**Aim of the task**
The material below holds a span beginning at the line with "Continue the Blender" and ending at the line with "b, mt['nylon'], t)". Quote that span exactly, both ends included, and only that span.

**Task input**
--- Begin ---
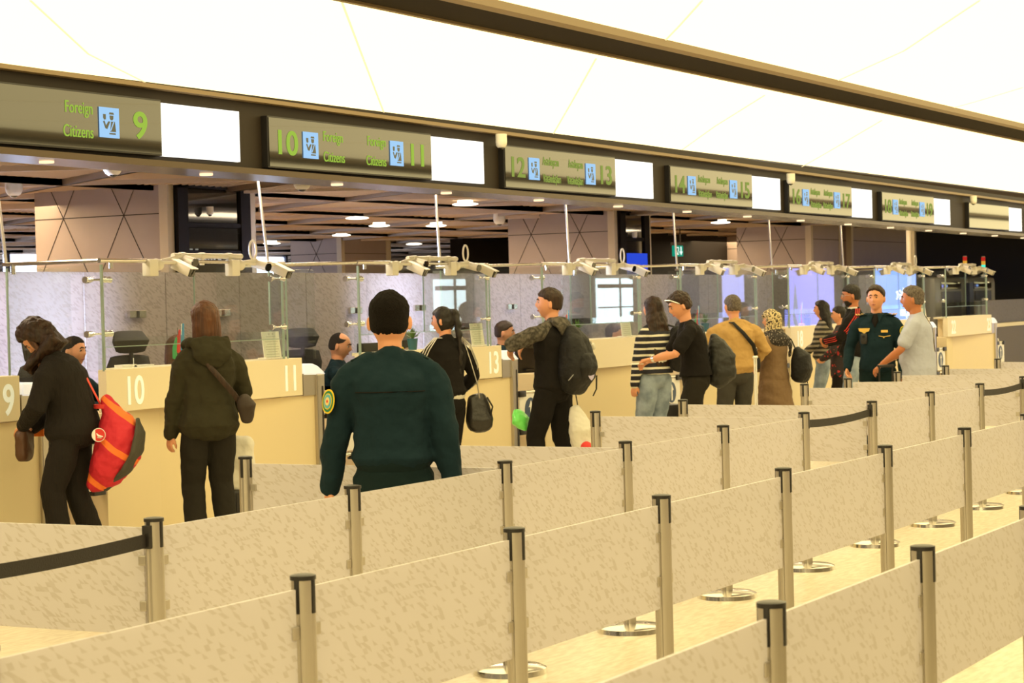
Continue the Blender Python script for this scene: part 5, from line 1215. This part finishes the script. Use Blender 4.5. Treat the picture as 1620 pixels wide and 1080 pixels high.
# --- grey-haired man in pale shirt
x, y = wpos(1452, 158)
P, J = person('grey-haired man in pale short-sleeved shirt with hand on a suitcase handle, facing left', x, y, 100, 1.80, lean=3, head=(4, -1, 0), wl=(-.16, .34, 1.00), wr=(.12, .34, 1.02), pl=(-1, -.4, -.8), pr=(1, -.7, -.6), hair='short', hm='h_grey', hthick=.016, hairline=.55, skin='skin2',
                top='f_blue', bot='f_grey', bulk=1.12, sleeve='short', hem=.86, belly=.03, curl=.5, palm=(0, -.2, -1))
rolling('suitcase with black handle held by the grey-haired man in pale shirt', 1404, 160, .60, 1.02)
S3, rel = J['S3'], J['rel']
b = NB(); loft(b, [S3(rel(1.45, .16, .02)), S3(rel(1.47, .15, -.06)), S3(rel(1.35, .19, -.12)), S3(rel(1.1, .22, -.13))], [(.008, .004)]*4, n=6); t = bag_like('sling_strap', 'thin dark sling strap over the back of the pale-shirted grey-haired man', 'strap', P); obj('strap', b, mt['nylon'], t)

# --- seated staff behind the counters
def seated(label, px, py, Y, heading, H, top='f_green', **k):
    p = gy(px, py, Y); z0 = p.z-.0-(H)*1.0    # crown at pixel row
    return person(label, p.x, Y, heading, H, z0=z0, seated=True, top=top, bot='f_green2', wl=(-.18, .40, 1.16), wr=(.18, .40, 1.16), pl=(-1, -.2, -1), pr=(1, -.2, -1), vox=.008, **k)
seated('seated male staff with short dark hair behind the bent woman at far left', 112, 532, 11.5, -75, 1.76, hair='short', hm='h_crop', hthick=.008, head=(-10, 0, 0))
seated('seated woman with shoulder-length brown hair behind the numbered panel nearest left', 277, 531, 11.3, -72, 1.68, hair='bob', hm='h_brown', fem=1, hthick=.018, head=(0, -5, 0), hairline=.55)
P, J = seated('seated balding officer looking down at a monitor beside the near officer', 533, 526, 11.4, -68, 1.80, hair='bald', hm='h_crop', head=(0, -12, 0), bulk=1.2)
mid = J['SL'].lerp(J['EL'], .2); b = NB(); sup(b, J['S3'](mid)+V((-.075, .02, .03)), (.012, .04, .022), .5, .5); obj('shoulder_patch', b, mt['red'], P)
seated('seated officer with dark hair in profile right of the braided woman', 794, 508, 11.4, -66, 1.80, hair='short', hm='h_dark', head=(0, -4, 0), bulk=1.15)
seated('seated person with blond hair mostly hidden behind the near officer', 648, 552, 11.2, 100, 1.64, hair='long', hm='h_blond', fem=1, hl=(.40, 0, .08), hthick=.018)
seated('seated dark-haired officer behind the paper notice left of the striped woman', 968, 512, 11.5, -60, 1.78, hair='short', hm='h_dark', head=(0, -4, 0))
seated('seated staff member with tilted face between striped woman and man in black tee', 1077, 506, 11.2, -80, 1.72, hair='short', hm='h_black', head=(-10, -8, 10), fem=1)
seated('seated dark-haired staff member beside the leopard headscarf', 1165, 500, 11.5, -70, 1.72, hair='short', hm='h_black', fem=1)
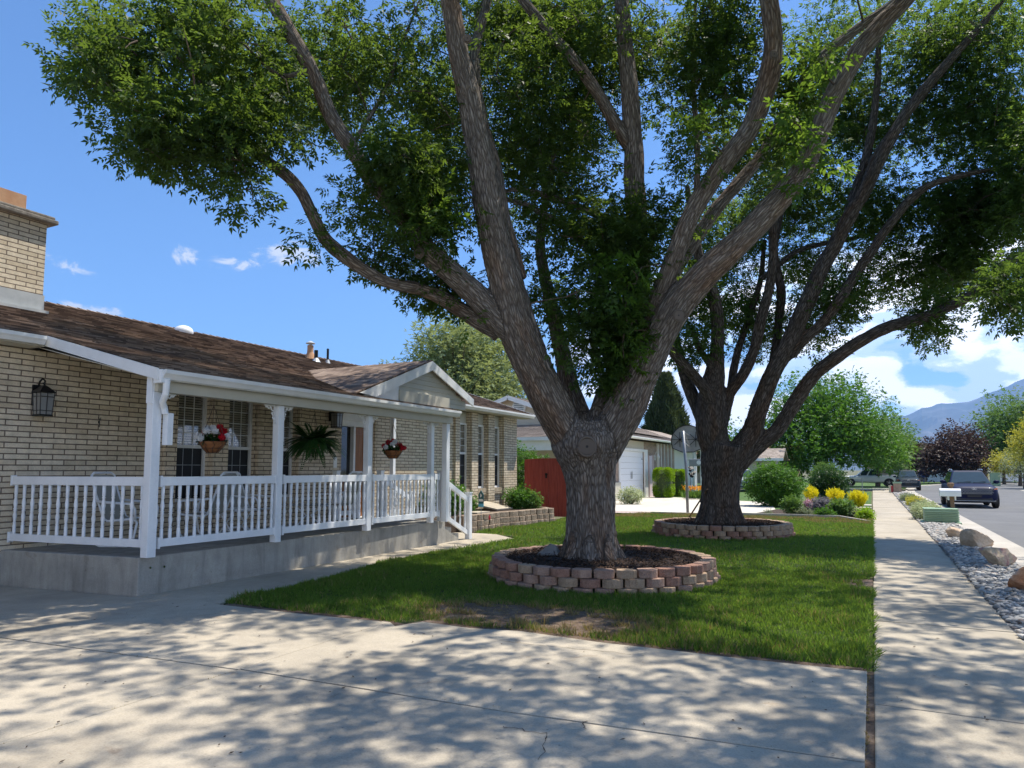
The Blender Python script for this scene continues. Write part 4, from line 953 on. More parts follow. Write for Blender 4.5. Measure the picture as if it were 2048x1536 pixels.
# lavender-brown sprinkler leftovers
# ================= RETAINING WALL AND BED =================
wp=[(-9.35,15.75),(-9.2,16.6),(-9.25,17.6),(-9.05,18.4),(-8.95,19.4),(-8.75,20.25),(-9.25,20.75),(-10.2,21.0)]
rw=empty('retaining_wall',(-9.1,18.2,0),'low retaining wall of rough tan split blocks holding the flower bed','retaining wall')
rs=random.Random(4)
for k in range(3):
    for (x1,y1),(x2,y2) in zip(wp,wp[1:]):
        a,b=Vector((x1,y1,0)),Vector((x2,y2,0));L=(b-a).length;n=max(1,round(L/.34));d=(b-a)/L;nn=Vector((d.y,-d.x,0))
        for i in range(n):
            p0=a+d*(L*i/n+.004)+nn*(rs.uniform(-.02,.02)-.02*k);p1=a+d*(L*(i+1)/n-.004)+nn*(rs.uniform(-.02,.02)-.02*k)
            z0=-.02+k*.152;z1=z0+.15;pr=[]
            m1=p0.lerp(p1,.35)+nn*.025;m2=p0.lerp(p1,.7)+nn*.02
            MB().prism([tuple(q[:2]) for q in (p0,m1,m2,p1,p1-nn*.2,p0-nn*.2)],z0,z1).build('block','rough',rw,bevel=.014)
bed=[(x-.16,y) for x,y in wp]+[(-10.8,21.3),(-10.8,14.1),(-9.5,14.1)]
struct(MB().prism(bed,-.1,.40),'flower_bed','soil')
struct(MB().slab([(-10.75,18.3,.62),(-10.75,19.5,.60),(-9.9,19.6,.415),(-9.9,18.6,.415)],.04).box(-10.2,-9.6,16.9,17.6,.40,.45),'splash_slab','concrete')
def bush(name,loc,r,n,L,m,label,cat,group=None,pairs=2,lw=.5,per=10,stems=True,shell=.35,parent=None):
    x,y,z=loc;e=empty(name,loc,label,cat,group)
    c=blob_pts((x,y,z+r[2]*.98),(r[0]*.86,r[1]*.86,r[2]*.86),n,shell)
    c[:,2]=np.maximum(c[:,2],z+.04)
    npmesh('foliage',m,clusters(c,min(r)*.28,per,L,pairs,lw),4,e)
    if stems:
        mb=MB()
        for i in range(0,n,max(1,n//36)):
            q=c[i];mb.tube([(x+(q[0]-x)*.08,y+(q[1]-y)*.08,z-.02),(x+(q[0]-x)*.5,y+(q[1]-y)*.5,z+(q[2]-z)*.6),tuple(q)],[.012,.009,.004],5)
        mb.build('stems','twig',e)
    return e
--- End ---
--- Begin ---
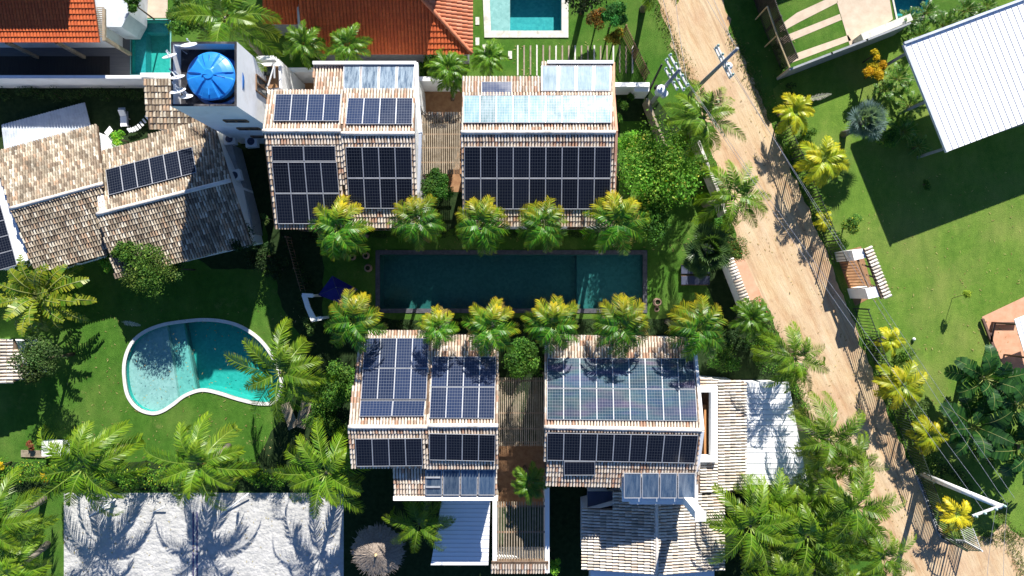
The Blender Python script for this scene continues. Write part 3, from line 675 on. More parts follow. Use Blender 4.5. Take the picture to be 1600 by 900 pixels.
--- End ---
--- Begin ---
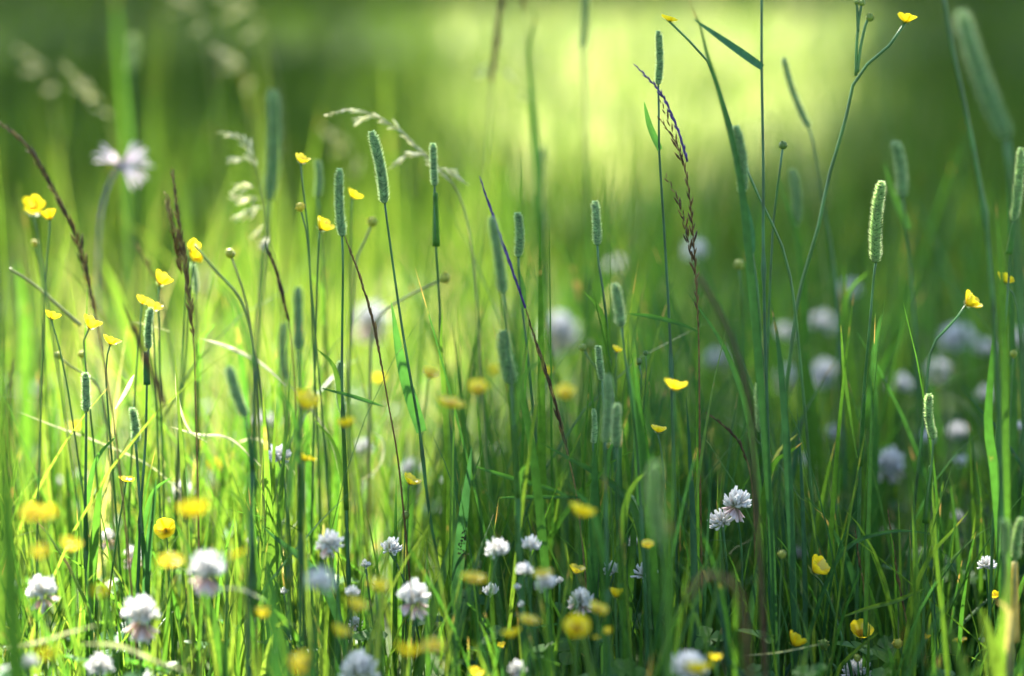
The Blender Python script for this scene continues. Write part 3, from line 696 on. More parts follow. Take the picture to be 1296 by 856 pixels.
--- End ---
**Exercise result**
Continue the Blender Python script for this scene: part 5, from line 1215. This part finishes the script. Use Blender 4.5. Treat the picture as 1620 pixels wide and 1080 pixels high.
# --- grey-haired man in pale shirt
x, y = wpos(1452, 158)
P, J = person('grey-haired man in pale short-sleeved shirt with hand on a suitcase handle, facing left', x, y, 100, 1.80, lean=3, head=(4, -1, 0), wl=(-.16, .34, 1.00), wr=(.12, .34, 1.02), pl=(-1, -.4, -.8), pr=(1, -.7, -.6), hair='short', hm='h_grey', hthick=.016, hairline=.55, skin='skin2',
                top='f_blue', bot='f_grey', bulk=1.12, sleeve='short', hem=.86, belly=.03, curl=.5, palm=(0, -.2, -1))
rolling('suitcase with black handle held by the grey-haired man in pale shirt', 1404, 160, .60, 1.02)
S3, rel = J['S3'], J['rel']
b = NB(); loft(b, [S3(rel(1.45, .16, .02)), S3(rel(1.47, .15, -.06)), S3(rel(1.35, .19, -.12)), S3(rel(1.1, .22, -.13))], [(.008, .004)]*4, n=6); t = bag_like('sling_strap', 'thin dark sling strap over the back of the pale-shirted grey-haired man', 'strap', P); obj('strap', b, mt['nylon'], t)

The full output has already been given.